Directive:
The material below includes pictures; leave them out and return only the lines between the line containing "Recreate this scene" and the line containing "col = scn.collection", inclusive, word for word.

Stored data:
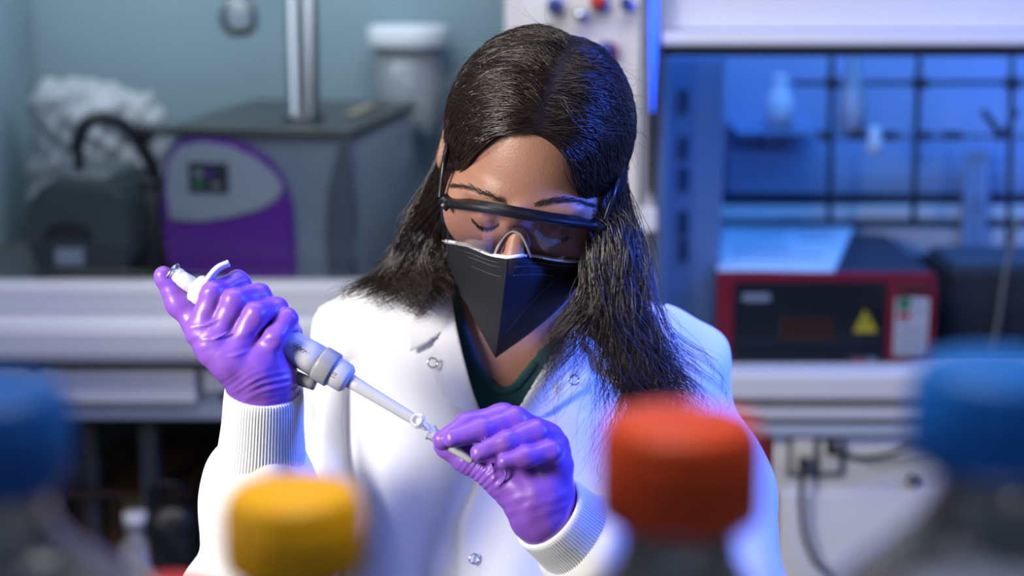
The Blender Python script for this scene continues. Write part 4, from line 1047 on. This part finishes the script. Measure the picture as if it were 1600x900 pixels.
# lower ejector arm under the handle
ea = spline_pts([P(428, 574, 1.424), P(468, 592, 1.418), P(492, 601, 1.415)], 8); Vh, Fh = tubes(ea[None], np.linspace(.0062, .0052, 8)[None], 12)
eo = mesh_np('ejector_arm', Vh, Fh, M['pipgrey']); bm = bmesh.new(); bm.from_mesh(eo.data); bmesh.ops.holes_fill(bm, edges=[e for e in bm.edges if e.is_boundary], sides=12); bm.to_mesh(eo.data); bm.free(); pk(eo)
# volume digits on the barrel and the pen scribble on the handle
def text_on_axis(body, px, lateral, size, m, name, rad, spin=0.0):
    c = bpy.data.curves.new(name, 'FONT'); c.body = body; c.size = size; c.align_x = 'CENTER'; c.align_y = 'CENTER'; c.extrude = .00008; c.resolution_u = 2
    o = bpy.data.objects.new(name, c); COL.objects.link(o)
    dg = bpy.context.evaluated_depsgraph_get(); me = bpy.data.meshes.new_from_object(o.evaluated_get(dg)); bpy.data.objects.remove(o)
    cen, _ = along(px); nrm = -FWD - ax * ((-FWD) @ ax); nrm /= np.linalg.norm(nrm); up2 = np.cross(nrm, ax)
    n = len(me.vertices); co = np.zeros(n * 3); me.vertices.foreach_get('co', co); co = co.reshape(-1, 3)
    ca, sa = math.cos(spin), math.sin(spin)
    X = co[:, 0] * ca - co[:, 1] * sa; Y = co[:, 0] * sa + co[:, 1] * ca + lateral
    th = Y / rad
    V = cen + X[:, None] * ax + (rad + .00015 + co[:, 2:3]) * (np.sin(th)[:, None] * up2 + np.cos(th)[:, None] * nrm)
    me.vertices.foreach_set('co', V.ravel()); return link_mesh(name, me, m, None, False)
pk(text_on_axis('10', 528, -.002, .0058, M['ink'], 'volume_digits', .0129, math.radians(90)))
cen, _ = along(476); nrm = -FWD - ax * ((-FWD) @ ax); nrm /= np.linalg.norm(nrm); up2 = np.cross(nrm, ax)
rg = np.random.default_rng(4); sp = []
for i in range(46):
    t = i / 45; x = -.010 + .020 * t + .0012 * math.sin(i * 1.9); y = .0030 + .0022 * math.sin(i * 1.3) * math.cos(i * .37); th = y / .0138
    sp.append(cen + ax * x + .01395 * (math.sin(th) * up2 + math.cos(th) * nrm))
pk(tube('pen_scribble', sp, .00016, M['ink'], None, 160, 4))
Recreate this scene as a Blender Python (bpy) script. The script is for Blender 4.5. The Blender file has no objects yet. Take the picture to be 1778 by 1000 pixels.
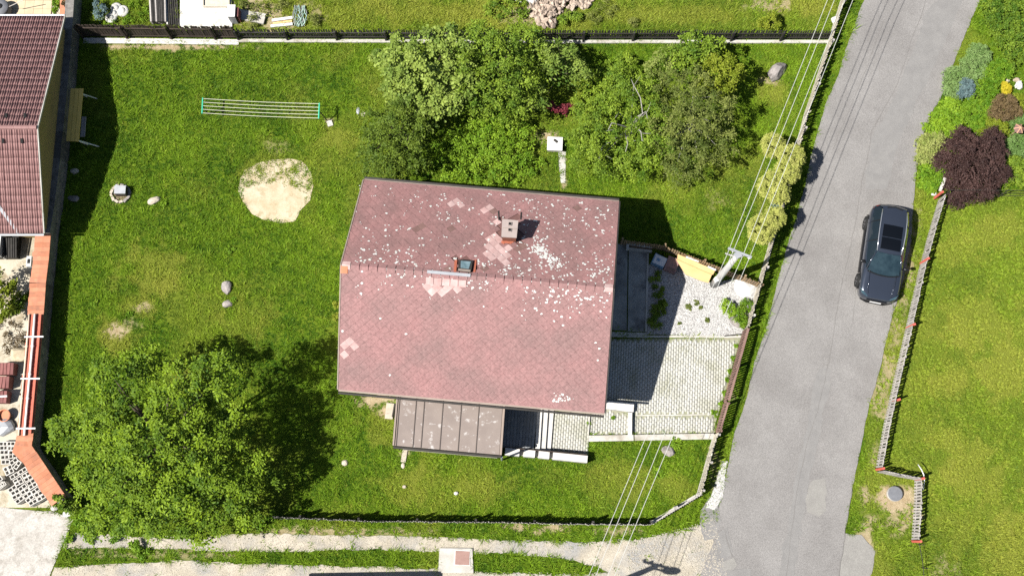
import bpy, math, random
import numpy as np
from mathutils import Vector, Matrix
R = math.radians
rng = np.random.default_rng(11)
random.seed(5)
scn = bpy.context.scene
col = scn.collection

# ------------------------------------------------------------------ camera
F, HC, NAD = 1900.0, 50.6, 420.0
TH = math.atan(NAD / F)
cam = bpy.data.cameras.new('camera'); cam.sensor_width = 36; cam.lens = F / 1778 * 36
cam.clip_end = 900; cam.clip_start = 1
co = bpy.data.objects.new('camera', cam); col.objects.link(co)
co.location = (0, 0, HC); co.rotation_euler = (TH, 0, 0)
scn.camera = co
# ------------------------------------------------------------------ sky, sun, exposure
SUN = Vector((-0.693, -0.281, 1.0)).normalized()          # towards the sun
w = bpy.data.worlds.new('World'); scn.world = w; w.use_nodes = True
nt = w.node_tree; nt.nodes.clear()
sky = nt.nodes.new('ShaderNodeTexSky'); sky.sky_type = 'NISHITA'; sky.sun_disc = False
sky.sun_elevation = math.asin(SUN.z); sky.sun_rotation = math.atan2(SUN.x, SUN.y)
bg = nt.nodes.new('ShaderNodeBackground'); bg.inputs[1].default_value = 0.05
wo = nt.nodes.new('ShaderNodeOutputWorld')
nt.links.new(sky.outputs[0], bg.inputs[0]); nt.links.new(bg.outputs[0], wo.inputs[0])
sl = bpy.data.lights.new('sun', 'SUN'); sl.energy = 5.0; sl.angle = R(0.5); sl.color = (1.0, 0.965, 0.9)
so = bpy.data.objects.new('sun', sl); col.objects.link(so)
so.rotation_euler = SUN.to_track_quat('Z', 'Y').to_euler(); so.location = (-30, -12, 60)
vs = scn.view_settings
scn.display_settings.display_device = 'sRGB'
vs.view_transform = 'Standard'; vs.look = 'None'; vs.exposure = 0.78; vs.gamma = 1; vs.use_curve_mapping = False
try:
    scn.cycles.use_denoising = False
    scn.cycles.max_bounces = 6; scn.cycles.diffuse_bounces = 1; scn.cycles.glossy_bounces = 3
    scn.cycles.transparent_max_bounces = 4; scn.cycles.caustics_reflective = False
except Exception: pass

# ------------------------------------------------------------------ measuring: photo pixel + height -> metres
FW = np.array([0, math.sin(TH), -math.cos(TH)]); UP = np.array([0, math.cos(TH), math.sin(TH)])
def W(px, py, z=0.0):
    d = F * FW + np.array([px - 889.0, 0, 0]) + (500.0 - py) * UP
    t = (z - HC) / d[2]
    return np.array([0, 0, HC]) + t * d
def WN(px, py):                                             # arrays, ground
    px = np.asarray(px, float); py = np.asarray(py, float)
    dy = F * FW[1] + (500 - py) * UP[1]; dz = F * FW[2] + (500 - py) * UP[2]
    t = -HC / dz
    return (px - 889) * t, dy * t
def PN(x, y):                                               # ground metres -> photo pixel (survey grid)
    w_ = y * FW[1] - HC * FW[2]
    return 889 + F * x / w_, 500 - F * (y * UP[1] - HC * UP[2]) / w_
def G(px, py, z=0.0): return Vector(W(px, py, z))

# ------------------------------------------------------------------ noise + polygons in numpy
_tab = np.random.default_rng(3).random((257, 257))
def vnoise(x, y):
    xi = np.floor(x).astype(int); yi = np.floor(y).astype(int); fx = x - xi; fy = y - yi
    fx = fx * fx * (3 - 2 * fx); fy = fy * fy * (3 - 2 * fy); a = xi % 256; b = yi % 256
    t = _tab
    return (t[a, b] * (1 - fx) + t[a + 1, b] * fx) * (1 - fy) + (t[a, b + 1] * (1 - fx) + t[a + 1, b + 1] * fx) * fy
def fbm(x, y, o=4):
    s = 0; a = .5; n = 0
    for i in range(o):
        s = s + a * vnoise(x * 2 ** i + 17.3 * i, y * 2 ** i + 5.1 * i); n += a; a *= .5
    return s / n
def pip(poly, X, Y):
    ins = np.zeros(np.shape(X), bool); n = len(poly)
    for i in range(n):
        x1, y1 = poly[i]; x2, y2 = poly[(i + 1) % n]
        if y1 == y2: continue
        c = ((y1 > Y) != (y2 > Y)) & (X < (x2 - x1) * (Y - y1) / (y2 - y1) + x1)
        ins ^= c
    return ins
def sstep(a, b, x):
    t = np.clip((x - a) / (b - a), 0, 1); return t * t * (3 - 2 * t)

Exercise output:
Recreate this scene as a Blender Python (bpy) script. The script is for Blender 4.5. The Blender file has no objects yet. Take the picture to be 1778 by 1000 pixels.
import bpy, math, random
import numpy as np
from mathutils import Vector, Matrix
R = math.radians
rng = np.random.default_rng(11)
random.seed(5)
scn = bpy.context.scene
col = scn.collection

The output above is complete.